Zhao's mass localism: let's get really local

Since posting some video yesterday, today I am following with a discussion of Zhao's post on mass localism up on his blog. The first part of his post discusses Race to the Top and its problems (bold mine):
With Race to the Top, the U.S. Department of Education’s guess may just be wrong. National curriculum has not proven to be the silver bullet for raising achievement or closing gaps (I have written about this before on this site and in my book); charter schools have not been proven to be THE solution either (they are plenty of good ones and bad ones just as public schools); teacher merit pay or associating teacher evaluation and job security to student test scores has not been proven to raise teacher quality either; and longitudinal data systems are based on a very mechanical view of student growth and development, ignoring individual differences and the human aspect of education. All these measures, mandated by Race to the Top, are very likely to result in more bureaucracy, cheating, and narrowing children’s educational experiences, and stifle creativity and innovation. Not exactly what we need to prepare our children to meet the challenges of a complex, rapidly changing world in the age of globalization.
I'll add that is isn't just increased Federal control but it is increased corporate control that is unchecked by the Federal government, even abetted by the Federal government.  The Federal government hasn't sent a single banker to jail whereas they sent 1000 to jail for the savings and loan debacle.  I question whether it really is the government  or corporate pirates and uniformed billionaires dominating the political process that allow such a big prize like Race to the Top to be awarded so randomly and with such concentration.  How can the Federal government have states race when the government should ensure that no one loses? Those of us outside the beltway understand that big corporations are not the government and their domination of Federal decisions weaken the faith of people in the Federal government.

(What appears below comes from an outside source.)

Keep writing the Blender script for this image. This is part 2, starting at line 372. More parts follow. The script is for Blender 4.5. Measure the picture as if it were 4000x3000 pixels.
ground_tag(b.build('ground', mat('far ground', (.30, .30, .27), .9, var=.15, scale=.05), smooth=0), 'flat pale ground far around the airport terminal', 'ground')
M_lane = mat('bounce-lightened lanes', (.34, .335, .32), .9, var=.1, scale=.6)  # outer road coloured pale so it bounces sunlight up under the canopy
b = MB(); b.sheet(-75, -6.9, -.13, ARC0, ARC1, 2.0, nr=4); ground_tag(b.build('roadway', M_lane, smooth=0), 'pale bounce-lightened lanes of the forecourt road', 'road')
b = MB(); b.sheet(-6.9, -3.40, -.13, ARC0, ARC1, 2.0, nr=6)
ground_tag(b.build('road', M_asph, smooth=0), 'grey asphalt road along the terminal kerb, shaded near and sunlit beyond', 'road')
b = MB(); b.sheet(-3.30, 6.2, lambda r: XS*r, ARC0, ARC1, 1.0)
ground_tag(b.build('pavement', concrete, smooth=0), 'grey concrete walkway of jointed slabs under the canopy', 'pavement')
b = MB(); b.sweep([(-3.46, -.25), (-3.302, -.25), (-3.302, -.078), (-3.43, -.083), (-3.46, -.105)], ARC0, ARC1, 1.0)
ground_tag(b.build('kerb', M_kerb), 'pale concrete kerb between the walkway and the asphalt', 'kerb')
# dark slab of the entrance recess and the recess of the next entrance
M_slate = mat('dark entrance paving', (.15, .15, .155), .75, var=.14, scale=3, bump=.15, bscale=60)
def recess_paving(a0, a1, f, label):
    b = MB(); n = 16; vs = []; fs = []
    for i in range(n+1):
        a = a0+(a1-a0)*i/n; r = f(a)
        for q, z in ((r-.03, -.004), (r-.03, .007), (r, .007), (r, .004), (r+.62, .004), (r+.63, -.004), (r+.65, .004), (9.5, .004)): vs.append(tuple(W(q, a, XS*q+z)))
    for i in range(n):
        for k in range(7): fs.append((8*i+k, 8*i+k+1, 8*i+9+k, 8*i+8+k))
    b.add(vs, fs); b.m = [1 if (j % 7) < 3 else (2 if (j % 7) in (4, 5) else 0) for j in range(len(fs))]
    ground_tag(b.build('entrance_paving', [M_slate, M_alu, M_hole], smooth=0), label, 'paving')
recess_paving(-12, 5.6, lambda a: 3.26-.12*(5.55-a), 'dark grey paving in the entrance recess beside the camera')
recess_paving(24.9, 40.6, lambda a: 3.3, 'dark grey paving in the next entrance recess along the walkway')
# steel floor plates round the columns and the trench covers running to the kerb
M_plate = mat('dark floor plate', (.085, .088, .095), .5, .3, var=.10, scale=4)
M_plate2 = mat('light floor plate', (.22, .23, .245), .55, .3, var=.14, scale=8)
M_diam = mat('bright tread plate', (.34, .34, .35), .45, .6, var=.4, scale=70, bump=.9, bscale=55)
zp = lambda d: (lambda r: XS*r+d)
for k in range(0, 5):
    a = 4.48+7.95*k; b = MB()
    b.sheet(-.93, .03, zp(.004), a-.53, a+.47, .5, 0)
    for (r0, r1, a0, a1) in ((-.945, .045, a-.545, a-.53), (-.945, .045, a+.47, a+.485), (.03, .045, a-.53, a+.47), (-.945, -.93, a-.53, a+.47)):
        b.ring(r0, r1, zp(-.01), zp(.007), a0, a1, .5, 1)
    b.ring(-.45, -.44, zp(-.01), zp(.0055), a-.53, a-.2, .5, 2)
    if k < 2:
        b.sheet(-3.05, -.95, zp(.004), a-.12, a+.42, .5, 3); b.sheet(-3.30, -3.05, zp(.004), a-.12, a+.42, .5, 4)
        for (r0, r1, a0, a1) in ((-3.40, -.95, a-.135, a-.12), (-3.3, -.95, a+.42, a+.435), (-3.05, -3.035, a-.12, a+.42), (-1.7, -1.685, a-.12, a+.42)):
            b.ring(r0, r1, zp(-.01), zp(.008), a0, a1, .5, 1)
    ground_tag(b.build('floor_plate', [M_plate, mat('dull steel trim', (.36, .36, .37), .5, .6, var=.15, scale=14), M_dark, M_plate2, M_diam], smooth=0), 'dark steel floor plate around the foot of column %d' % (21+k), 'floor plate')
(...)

Zhao then presents an overview of a UK program called the Big Green Challenge:

The Big Green Challenge was a challenge prize program launched in 2007 and completed in 2010. Unlike traditional grant programs that give the winning proposal the funds to implement the proposed activities, the Big Green Challenge began as an open contest that aimed at generating as many solutions as possible. “Application criteria in the ‘call for ideas’ stage were very broad, and NESTA explicitly invited proposals from any non-profit group whether formally constituted or not – 20 per cent of applicants were just informal groups at this stage. In addition, a significant proportion of the groups applying didn’t previously have an environmental focus.”
.... The finalists who proved their approaches most successful won the 1 million pounds prize. 
Apparently, the program was a huge success. “The finalists achieved an average reduction in CO2 emissions of 15 per cent during the final year (with the winning projects achieving between 10 and 32 per cent reductions). This means that in the space of just one year these community-led interventions have met almost half (44 per cent) of the UK’s target for reducing CO2 by 2020.” 
More importantly, the project demonstrated “mass localism” as an effective approach to address social issues. In summarizing the lessons learned, the report suggests: Instead of assuming that the best solutions need to be determined, prescribed, driven or ‘authorised’ from the centre, policymakers should create more opportunities for communities to develop and deliver their own solutions and to learn from each other. 
Mass localism reflects a broader trend that is increasingly apparent across the economy, culture and society, that of finding distributed answers to problems and delivering solutions with citizens. It represents a shift from mass production to distributed production. Just as forward-thinking businesses are opening up their R&D processes to their suppliers and customers, so policymakers should look for solutions beyond established organisations and experts. They should look also to citizens and communities. 
There is a lot more details about the Big Green Challenge you can find by reading the full paper.
What would it be like if the U.S. Department of Education took the “mass localism” approach to distributing the 4.3 billion dollars?
Zhao's work is good and running Race to the Top as he suggests would greatly widen the impact.  But Let's get really local on a mass scale: we can actually do mass localism directly in every community and not just for a prize, moving toward voluntary community learning centers that allow families and kids to make real choices like how many classes they want and when they want to go would mean we could see these effects on a mass scale.

Really local means actually getting down to the children and families and empowering them would also strengthen them.  And in a country as large and diverse as the US, unlike nation-states that are smaller and more homogeneous, a really distributed and democratic solution like this would mean we could improve schools while getting the efficiencies that can only be achieved successfully from the ground up by families and kids.